The next great world crisis was in 1929 when the Wall Street crash led to the 1931 national government in Britain, complete with dole and public sector wage cuts, and in 1933 led to the legal coming to power of Adolf Hitler and the Nazis, thanks to the policy of the Stalinised German Communist Party of ‘after Hitler – our turn’.
This period culminated in the Red Army’s occupation of Berlin, and revolutionary situations all over Europe, the defeat of Churchill in Britain, and the election of a Labour government that was forced by the working class to bring in the nationalisation of the basic industries and the Welfare State.

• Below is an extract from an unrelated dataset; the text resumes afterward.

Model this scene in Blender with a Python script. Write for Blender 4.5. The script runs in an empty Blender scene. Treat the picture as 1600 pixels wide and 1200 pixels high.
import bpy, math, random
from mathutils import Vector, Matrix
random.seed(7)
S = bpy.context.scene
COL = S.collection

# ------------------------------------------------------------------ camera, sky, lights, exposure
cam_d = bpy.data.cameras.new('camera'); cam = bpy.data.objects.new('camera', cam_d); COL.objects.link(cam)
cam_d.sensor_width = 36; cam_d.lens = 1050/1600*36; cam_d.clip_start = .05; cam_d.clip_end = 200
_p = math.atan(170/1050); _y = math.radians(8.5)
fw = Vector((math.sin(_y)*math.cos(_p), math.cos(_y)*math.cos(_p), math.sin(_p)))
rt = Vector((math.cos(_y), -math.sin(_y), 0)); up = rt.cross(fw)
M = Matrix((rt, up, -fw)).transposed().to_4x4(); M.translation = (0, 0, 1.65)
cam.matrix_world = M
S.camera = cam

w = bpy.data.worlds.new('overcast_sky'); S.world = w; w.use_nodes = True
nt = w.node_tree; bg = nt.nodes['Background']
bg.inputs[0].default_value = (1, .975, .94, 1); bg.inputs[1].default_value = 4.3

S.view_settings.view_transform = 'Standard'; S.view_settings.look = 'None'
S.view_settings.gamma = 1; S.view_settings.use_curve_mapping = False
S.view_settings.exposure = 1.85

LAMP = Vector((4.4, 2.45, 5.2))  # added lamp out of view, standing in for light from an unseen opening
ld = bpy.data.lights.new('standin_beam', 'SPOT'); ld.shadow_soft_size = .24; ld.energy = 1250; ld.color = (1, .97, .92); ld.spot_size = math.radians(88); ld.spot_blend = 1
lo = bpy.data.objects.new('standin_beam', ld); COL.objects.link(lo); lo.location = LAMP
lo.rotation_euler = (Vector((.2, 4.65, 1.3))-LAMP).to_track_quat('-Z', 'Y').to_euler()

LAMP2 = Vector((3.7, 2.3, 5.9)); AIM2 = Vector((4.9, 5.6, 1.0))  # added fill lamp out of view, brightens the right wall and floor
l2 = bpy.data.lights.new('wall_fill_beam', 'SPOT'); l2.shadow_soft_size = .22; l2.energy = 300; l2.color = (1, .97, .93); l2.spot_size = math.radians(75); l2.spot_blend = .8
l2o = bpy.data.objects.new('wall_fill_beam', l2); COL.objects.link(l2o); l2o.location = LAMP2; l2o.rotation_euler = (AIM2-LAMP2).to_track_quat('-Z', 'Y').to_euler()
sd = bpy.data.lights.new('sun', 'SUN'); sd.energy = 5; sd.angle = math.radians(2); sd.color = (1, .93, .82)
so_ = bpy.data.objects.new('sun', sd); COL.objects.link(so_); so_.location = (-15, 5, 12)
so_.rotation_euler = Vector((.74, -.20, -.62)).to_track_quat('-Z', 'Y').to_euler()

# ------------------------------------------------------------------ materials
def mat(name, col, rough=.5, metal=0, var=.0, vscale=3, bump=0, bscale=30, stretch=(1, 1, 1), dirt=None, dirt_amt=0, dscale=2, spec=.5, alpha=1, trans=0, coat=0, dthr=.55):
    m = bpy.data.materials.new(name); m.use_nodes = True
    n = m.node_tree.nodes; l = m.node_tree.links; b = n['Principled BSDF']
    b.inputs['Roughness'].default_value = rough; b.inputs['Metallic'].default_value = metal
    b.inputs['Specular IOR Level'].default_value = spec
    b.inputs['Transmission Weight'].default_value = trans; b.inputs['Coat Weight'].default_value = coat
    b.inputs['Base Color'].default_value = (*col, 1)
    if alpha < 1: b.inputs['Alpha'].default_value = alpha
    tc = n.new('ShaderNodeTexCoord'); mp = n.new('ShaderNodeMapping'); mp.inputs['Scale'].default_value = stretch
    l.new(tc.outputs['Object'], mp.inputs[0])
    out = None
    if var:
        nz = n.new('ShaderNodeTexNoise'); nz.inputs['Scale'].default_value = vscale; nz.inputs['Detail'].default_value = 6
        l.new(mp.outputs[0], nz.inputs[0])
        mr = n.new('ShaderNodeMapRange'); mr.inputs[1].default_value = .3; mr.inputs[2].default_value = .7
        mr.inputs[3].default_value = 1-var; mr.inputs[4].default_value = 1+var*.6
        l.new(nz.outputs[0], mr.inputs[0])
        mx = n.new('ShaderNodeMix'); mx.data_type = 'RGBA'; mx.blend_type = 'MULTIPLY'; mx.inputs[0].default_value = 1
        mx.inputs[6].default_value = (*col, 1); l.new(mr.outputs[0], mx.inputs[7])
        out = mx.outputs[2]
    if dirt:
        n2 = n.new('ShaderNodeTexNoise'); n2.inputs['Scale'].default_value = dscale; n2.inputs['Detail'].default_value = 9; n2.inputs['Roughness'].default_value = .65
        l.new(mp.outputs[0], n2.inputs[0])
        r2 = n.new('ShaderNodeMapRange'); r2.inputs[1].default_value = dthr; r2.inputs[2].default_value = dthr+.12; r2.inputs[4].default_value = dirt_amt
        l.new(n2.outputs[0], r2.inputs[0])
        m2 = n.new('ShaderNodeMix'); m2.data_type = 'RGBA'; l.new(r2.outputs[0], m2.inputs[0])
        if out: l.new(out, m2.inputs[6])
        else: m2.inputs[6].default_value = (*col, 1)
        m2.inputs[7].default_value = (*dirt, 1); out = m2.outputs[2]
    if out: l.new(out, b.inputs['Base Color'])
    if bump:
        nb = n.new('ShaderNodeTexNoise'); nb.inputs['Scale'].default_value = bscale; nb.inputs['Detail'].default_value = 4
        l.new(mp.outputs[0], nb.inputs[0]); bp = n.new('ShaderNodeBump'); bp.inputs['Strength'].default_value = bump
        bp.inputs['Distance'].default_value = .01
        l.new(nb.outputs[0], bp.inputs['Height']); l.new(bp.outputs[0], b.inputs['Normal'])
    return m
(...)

Ever since, the British capitalists have been seeking to demolish that great achievement not of reform but of revolution.
Now history is gathering speed for another great leap forward. This time capitalism is being destroyed by its contradictions, which are driving forward the world socialist revolution.
Already the banks, bankers and capitalism are discredited and hated for the way that they are destroying the productive forces.
Already the bourgeoisie has had to apologise for the catastrophe that its rule and its system has created.
The scene is now set for a historic settlement of accounts between the disintegrating ruling classes of the world and their grave digger, which Marx long ago identified as the working class.
The crucial issue for this period is the building up of the revolutionary leadership of the Fourth International.
This will lead the struggle for workers power internationally, win the majority of the middle class to its banner, bar the road to the fascists and carry through the world socialist revolution.